Chaos, Katastrophen, Gewalt

Haiti befindet sich derzeit in einer tiefen politischen und wirtschaftlichen Krise. Es wird seit Jahren von politischem Chaos und krimineller Gewalt geplagt. Anfang Juli wurde Staatspräsident Jovenel Moïse in seiner Residenz erschossen, die Hintergründe sind bis heute ungeklärt. Im August erschütterte ein schweres Erdbeben den Südwesten des Landes. Dabei wurden 130.000 Häuser zerstört, mehr als 2200 Menschen starben.

Das Bandenunwesen versetzt Bewohner wie Besucher in Angst und Schrecken. Die Region, in der die Missionare verschleppt wurden, werde von der Bande 400 Mawozo kontrolliert, berichtete die Zeitung "Le Nouvelliste" unter Berufung auf Polizeikreise. Die Gang hatte im April zehn Priester, Nonnen und Familienmitglieder eines Geistlichen verschleppt. Später wurden die Entführten freigelassen.
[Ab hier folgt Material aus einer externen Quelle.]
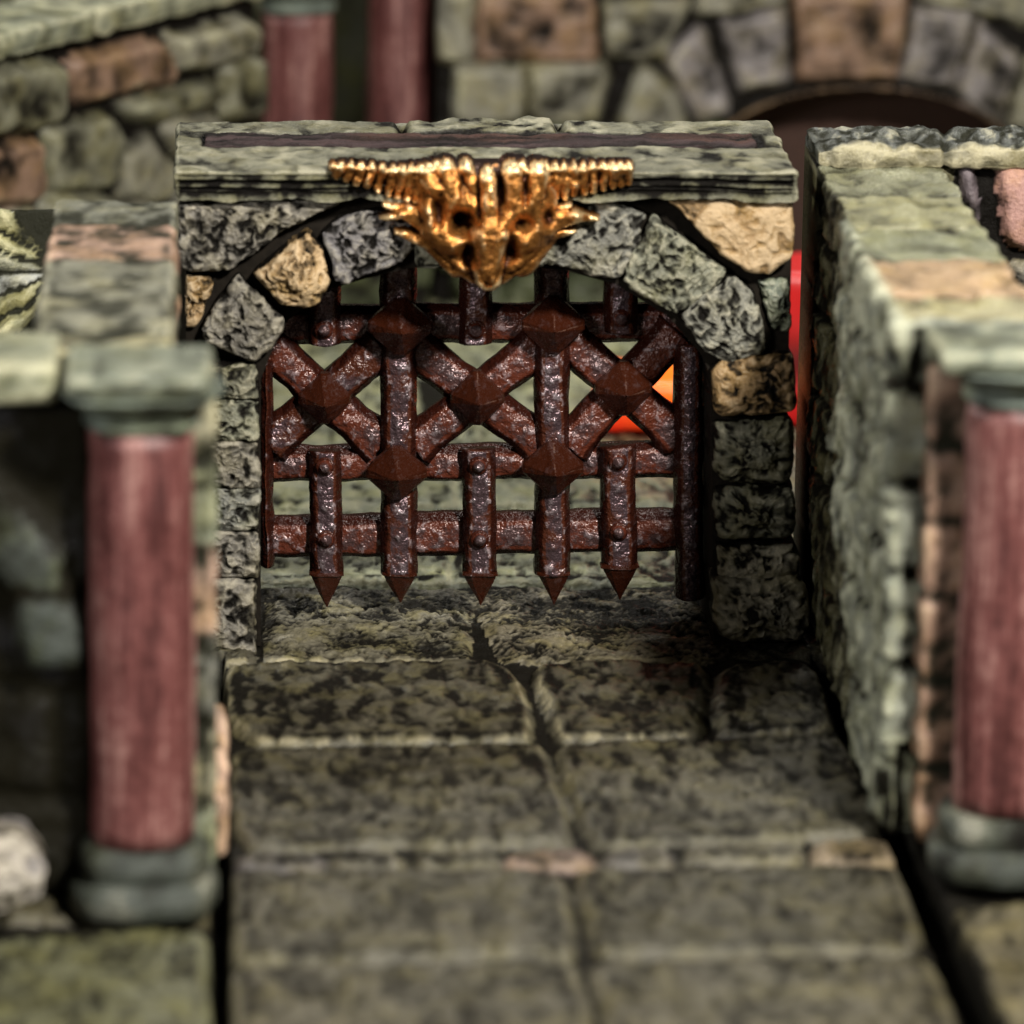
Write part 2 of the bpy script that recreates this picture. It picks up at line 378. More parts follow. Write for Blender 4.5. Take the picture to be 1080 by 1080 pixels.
# rows of square flags beyond the gate, coloured paler as if more strongly lit
for r_ in range(7):
    y0 = 1.3+3.2*r_
    for c_ in range(-5, 6):
        x0 = -.4+3.2*c_+(.1*((r_*7+c_*3) % 5)-.2)
        FS.append(([(x0, y0), (x0+3.1, y0), (x0+3.1, y0+3.05), (x0, y0+3.05)], (.24, .25, .17), .0))
def floor_h(x, y):
    h, d, idx, pc, prof = stone_field(x, y, FS, r=.16, H=.13, seed=3, warp=.05, grow=.03)
    thr = ss(-1.65, -1.45, y)*(1-ss(1.1, 1.4, y))
    far = ss(1.2, 1.6, y)
    wv = pits(x, y*.42, 0, 31, 8.5); wv2 = pits(x, y*.45, 0, 77, 15.)
    strat = fbm(x*9+2.*fbm(x*3, y*3, 0, 8, 2), y*9+2.6*fbm(x*2.6, y*2.0, 0, 9, 3), 0, 50, 4, .75); strat = .18-1.1*np.abs(strat)+.28*strat
    rgh = fbm(x*2.2, y*2.2, 0, 60, 5)
    crag = strat*.10*thr
    h = h*(1-.6*thr)+prof*(rgh*.03-(1-wv)*.02-(1-wv2)*.015)+crag*np.clip(prof, .3, 1)+thr*.04+(1-prof)*fbm(x*4, y*4, 0, 90, 3)*.06
    edge = np.exp(-((d-.08)/.04)**2)-.5*np.exp(-((d-.19)/.045)**2)
    cav = -.10+.38*wv+.32*wv2+rgh*.3+edge*.7*(.75+.6*fbm(x*1.7, y*1.7, 0, 70, 3))
    nf = ss(-2.5, -8, y); cav = cav*(1-.6*nf)+.6*nf*.30
    cav = cav*(1-thr)+thr*(.26+strat*1.3+rgh*.5-.16*ss(-1.0, .1, y))
    cav = cav+far*.13
    cav = np.where(d < 0, -.3+.35*fbm(x*3, y*3, 0, 93, 3), cav)
    # trench between the separate terrain pieces
    gl = np.interp(y, [-16, -8, -1.5], [G(236, 1120)[0], G(231, 930)[0], G(228, 700)[0]])
    gr = np.interp(y, [G(0, 1120)[1], G(0, 930)[1], G(0, 790)[1], G(0, 700)[1]], [G(1060, 1120)[0], G(978, 930)[0], G(915, 790)[0], G(878, 700)[0]])
    tr = np.maximum(np.exp(-((x-gl)/.07)**4), np.exp(-((x-gr)/.12)**4))*(y < -1.35)
    h = h-tr*.6; cav = cav-tr*1.2
    pc = pc*(1+.25*fbm(x*.9, y*.9, 0, 99, 3))[:, None]
    return h, cav, pc
x0, x1, y0, y1 = -11., 13., -15.5, 23.
xs = np.arange(x0, x1, .028)
ys = np.concatenate([np.arange(y0, -4.6, .06), np.arange(-4.6, 1.6, .03), np.arange(1.6, y1, .09)])
gx, gy = np.meshgrid(xs, ys); gx = gx.ravel(); gy = gy.ravel()
fh, fc_, fp = floor_h(gx, gy)
fl = mesh_obj('floor', np.column_stack([gx, gy, fh-.16]), grid_faces(len(xs), len(ys)), M_FLOOR, fc_, np.clip(fp, 0, 1))
fl['kind'] = 'structure'

# ================================================================== GATEWAY
gate_c = P(512, 690, -1.25)
gw = thing('gateway', 'grey stone arched gateway with flat slotted top and gold horned skull over the arch', 'gateway', (gate_c[0], 0, 0))
YF, YB = -1.22, 1.25
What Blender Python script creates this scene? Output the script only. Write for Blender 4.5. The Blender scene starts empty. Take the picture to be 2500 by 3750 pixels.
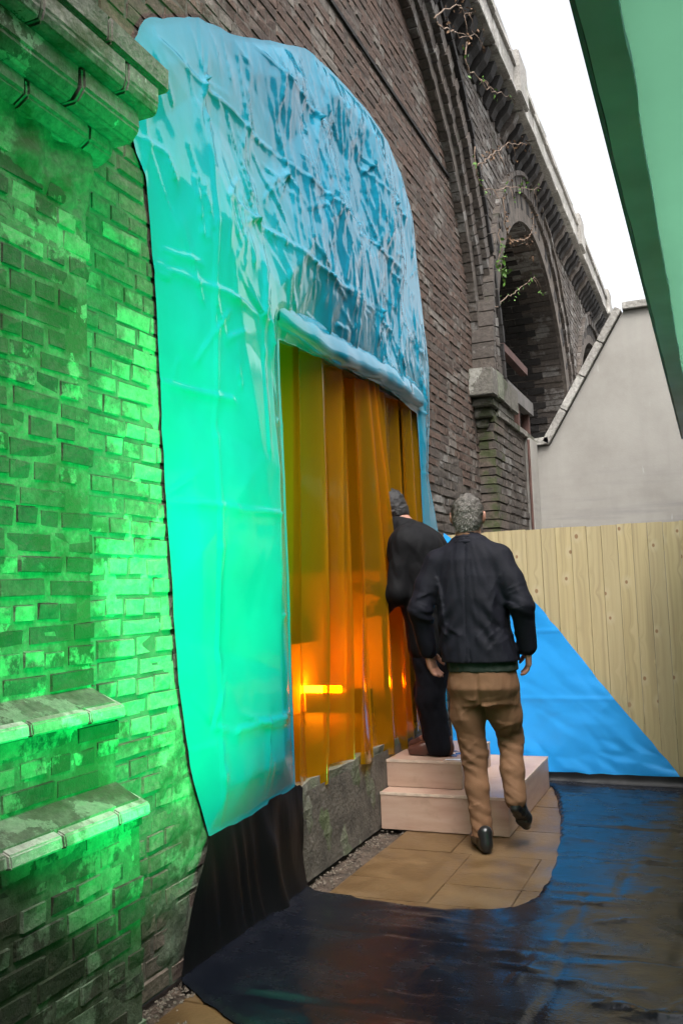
import bpy, bmesh, math, random
import numpy as np
from mathutils import Vector, Matrix
random.seed(7); RNG = np.random.default_rng(11)
R = math.radians
scene = bpy.context.scene
COL = scene.collection

# ------------------------------------------------------------------ camera
cam = bpy.data.cameras.new('camera'); camo = bpy.data.objects.new('camera', cam); COL.objects.link(camo)
cam.sensor_fit = 'VERTICAL'; cam.sensor_height = 36.0; cam.lens = 3313.0 / 3750.0 * 36.0
cam.clip_start = 0.05; cam.clip_end = 500.0
camo.location = (0, 0, 1.3)
camo.rotation_euler = (Matrix.Rotation(R(22.3), 3, 'Z') @ Matrix.Rotation(R(95.133), 3, 'X') @ Matrix.Rotation(R(-2.118), 3, 'Z')).to_euler()
scene.camera = camo

# ------------------------------------------------------------------ world, sun, exposure
SUN_EL, SUN_AZ = 60.0, 150.0
w = bpy.data.worlds.new('World'); scene.world = w; w.use_nodes = True
nt = w.node_tree; nt.nodes.clear()
sky = nt.nodes.new('ShaderNodeTexSky'); sky.sky_type = 'NISHITA'; sky.sun_disc = False
sky.sun_elevation = R(SUN_EL); sky.sun_rotation = R(SUN_AZ)
sky.air_density = 1.0; sky.dust_density = 6.0; sky.ozone_density = 1.0
hs = nt.nodes.new('ShaderNodeHueSaturation'); hs.inputs['Saturation'].default_value = 0.22   # a white overcast
bg = nt.nodes.new('ShaderNodeBackground'); bg.inputs['Strength'].default_value = 0.15
wo = nt.nodes.new('ShaderNodeOutputWorld')
nt.links.new(sky.outputs[0], hs.inputs['Color']); nt.links.new(hs.outputs[0], bg.inputs[0]); nt.links.new(bg.outputs[0], wo.inputs[0])
sl = bpy.data.lights.new('sun', 'SUN'); sl.energy = 0.5; sl.angle = R(30); sl.color = (1, 0.98, 0.95)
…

Laut "Washington Post" ist die Anzahl der Entführungen in Haiti umgerechnet auf die Einwohnerzahl die höchste der Welt. Sie habe sich in diesem Jahr im Vergleich zum gleichen Vorjahreszeitraum versechsfacht. Dies sei das deutlichste Zeichen für das Abgleiten des Landes in die Anarchie, schrieb die Zeitung. Die Entführer verlangen meist hohe Lösegelder und zögern nicht, ihre Opfer zu ermorden.

Bewaffnete Banden sorgen für zusätzliche Unsicherheit im Karibikstaat, Entführungen mit Lösegeldforderungen nehmen seit Monaten dramatisch zu. Zahlreiche Haitianer versuchen derzeit, ihr Land zu verlassen. Viele von ihnen machen sich auf den Weg in die USA.